The Sunday hundred was like a series of time-lapse photos. It flowered in fast forward, starting with Smith barely moving at the start of his innings while steering Jasprit Bumrah for four, merely placing the bat in the path of the ball, and ending with Smith zooming around the crease like an action figure made of high-bounce rubber.
He made the best deliveries from India’s best bowlers look ordinary, like using fast feet to make room outside off stump and driving Mohammed Shami’s yorker off the line of the wicket through cover for four.
When his partner Marnus Labuschagne hit a flat sweep from the leg-spinner Yuzvendra Chahal, Smith immediately followed by getting further across the line of the ball, allowing him to lift the sweep for six. An object lesson to a younger player.
When India had no deep backward square, Smith square-drove Jasprit Bumrah to that boundary. As soon as they moved a fielder there, he glided finer past the short third man.
When he felt like it, he galloped at the spinners to hit straight sixes, or stayed put in the crease to slog-sweep them.
Upon raising his century, he anticipated that Hardik Pandya would bowl wide. Smith had already tried and failed to play a scoop shot earlier in the day. So he threw himself across to the line of the ball in the manner that he lunges in the field, got his scooping bat under it, and sent it through fine leg. That was the last garnish, caught next ball for 104.
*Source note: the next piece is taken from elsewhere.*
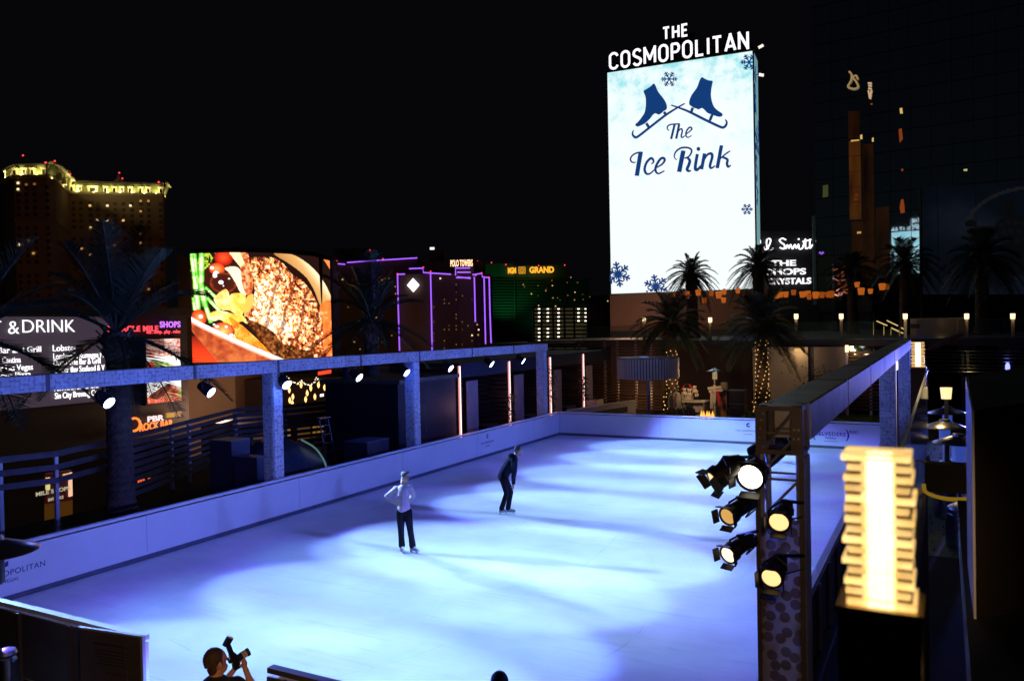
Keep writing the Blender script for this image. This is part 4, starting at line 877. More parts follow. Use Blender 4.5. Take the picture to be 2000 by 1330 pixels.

In the space of three days, Smith’s two hundreds have helped drive two of the eight highest one-day scores ever made by an Australian team. And given how well the Indians have batted in the chase, it was just as well for Australia that he helped make so many.
This is a refined version of Smith: all hands, all eye, no fear. Perhaps a lack of recent Test cricket has freshened his batteries or sharpened his approach. Whatever the cause, it is the best he has batted in Australian gold.
It may not be a permanent change, because maintaining this level would be a huge ask. But it was interesting on Sunday night that Kohli had to play the classy but sensible 89 from 87 balls in response to a bigger flourish. For a weekend at least, Smith slipped the leash and ran free.